Wall Street fa muro
Se la tenuta della Casa Bianca scricchiola, figurarsi ciò che sta avvenendo a Wall Street. Ray Dalio, fondatore di Bridgewater Associates, il più grande hedge fund del mondo, ha già vaticinato che “le conseguenze immediate saranno significativamente stagflazionistiche negli Stati Uniti”. Bill Ackman, fondatore e amministratore delegato di Pershing Square Capital Management, tra i più granitici sostenitori di Trump, su X ha di fatto avvertito il presidente di fare pulizia tra i suoi consiglieri: “Non aiuta la posizione negoziale del nostro paese e del nostro presidente cercare di concludere accordi mentre il nostro mercato sta crollando. Chiunque stia raccomandando questa idea a Trump dovrebbe essere licenziato subito”. L’amministratore delegato di JPMorgan Chase Jamie Dimon ha parlato di economia rallentata e di un possibile aumento dell’inflazione, mentre il capo economista di Goldman Sachs, Jan Hatzius, ha detto che ora il rischio recessione negli Stati Uniti s’è fatto maggiore.
Oppure Trump crede davvero nel potere dei dazi?
Chi sostiene che Donald Trump non usi i dazi come clava, ma anche come strumento per riequilibrare una situazione economica a suo dire svantaggiosa per gli States sottolinea che il tycoon, arrivato alla fine della sua corsa politica (anche se in America si discute parecchio sulla possibilità di un terzo mandato, vietato espressamente dal 22esimo emendamento della Carta costituzionale), pur di concretizzare il proprio progetto sarebbe disposto a giocarsi il tutto per tutto. Per questo risulterebbe perciò più sordo che mai alle critiche che gli stanno piombando addosso da tutte le parti. Trump, del resto, non dovrà infatti più bussare alla porta degli americani in cerca di consensi, sebbene l’appuntamento con le elezioni di mid-term rischi comunque di azzopparlo nella seconda metà del mandato. Uno scenario più opaco, dopo il passo indietro delle ultime ore, ma Trump ci ha abituati a cambi repentini che tengono sullo scaffale anche il piano più fantasioso.
Quelle frasi rivelatrici del Trump-pensiero…

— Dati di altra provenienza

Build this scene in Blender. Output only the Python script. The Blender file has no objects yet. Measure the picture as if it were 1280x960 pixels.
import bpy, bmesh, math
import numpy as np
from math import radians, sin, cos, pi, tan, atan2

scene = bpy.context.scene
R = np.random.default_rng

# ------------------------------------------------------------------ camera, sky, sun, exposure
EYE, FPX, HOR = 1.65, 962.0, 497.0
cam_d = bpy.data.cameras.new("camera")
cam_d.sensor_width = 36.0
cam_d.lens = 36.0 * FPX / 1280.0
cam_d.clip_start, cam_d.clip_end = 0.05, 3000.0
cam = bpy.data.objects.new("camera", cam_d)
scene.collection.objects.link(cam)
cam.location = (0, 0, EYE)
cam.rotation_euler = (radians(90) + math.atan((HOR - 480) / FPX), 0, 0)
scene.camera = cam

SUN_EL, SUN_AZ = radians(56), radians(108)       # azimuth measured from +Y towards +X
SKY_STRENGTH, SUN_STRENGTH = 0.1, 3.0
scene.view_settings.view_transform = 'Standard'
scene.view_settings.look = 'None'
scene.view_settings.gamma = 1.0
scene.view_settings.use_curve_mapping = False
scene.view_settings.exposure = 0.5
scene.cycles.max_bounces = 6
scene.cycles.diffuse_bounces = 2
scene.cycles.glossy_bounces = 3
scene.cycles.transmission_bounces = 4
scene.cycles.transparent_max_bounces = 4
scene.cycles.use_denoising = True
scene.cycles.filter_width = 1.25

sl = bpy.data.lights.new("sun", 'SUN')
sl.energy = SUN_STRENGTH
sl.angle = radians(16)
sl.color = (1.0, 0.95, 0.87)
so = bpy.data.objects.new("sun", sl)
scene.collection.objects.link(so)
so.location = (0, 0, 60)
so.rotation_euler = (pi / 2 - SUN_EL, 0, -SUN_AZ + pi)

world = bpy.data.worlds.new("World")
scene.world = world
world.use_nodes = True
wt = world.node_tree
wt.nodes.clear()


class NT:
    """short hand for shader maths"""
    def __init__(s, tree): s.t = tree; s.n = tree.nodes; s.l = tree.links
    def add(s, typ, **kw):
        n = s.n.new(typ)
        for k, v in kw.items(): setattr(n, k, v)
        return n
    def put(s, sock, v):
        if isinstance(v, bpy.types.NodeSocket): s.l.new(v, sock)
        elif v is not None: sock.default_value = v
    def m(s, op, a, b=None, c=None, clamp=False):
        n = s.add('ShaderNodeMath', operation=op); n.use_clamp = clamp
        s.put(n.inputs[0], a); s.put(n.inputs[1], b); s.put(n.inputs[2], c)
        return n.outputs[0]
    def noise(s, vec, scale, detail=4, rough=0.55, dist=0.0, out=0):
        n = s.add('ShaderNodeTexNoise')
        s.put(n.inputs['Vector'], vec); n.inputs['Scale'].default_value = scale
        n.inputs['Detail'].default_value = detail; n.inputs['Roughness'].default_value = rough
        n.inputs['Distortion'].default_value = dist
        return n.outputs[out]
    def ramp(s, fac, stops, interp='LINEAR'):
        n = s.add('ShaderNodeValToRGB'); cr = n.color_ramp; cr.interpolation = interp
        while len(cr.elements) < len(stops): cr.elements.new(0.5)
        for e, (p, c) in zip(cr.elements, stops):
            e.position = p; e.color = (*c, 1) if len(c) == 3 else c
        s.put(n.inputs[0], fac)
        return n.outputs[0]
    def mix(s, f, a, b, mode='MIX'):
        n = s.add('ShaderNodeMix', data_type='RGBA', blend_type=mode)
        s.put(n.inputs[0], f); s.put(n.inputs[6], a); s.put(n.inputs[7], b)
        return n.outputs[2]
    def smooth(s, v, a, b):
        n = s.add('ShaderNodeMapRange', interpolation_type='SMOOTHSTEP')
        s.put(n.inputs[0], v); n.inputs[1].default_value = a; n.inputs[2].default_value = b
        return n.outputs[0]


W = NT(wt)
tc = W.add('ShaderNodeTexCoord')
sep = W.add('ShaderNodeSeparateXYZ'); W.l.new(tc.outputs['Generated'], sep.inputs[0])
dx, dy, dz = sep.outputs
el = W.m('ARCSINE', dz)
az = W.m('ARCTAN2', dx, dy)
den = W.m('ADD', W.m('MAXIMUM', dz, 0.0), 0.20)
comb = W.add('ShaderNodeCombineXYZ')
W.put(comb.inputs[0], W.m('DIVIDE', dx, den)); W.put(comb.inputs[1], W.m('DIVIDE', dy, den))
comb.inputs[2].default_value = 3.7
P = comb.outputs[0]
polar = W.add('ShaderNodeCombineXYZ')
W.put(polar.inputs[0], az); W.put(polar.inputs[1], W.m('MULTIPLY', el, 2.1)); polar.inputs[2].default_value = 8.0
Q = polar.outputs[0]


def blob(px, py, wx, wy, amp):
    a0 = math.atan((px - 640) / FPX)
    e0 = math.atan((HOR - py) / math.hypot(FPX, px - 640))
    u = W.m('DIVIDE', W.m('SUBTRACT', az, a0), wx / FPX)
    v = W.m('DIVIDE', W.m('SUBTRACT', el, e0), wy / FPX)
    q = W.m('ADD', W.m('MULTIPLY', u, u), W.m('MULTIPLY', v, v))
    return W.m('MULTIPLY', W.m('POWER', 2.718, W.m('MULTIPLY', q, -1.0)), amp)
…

Libby Cantrill, head of US Public Policy di Pimco (un gestore americano di investimenti), in una sua recente analisi ha rispolverato due dichiarazioni che lascerebbero intendere che Trump avesse in mente di far scoppiare questa guerra commerciale… persino negli Anni ’80. Quando diventare presidente era qualcosa di più di un sogno. Nel 1987, in un’intervista rilasciata a Larry King, Trump disse di essere “stanco di vedere altri paesi fregare gli Stati Uniti“, e nel 1988, al David Letterman Show, ribadì il concetto facendo perno sui deficit commerciali: “Se guardate a ciò che certi Stati stanno facendo a questo paese… Voglio dire, si sono completamente approfittati dell’America. Sto parlando di deficit commerciali. Vengono qui e parlano di libero scambio. Ci rifilano auto e videoregistratori e tutto il resto“.
Frasi che potrebbero essere facilmente confuse con le dichiarazioni che il tycoon rilascia quotidianamente – sebbene nel mentre abbia diminuito parecchio il garbo -, eppure provengono da un’era economica fa, quando gli Stati Uniti erano cioè nel pieno di quell’epopea commerciale reaganiana ultra-liberista che tirava la volata a un’economia statunitense nel pieno del proprio splendore.
Eppure proprio allora, il 22 novembre del 1985, fu firmato l’accordo del Plaza con i membri del G5 dell’epoca (Francia, Giappone, Gran Bretagna, Repubblica federale tedesca più Canada) per svalutare il biglietto verde e aiutare così quei settori dell’economia che risentivano maggiormente della perdita di competitività sui mercati internazionali. Un accordo che Stephen Miran, ritenuto l’ideologo dei dazi trumpiani, vorrebbe non a caso aggiornare quarant’anni dopo a Mar-a-Lago.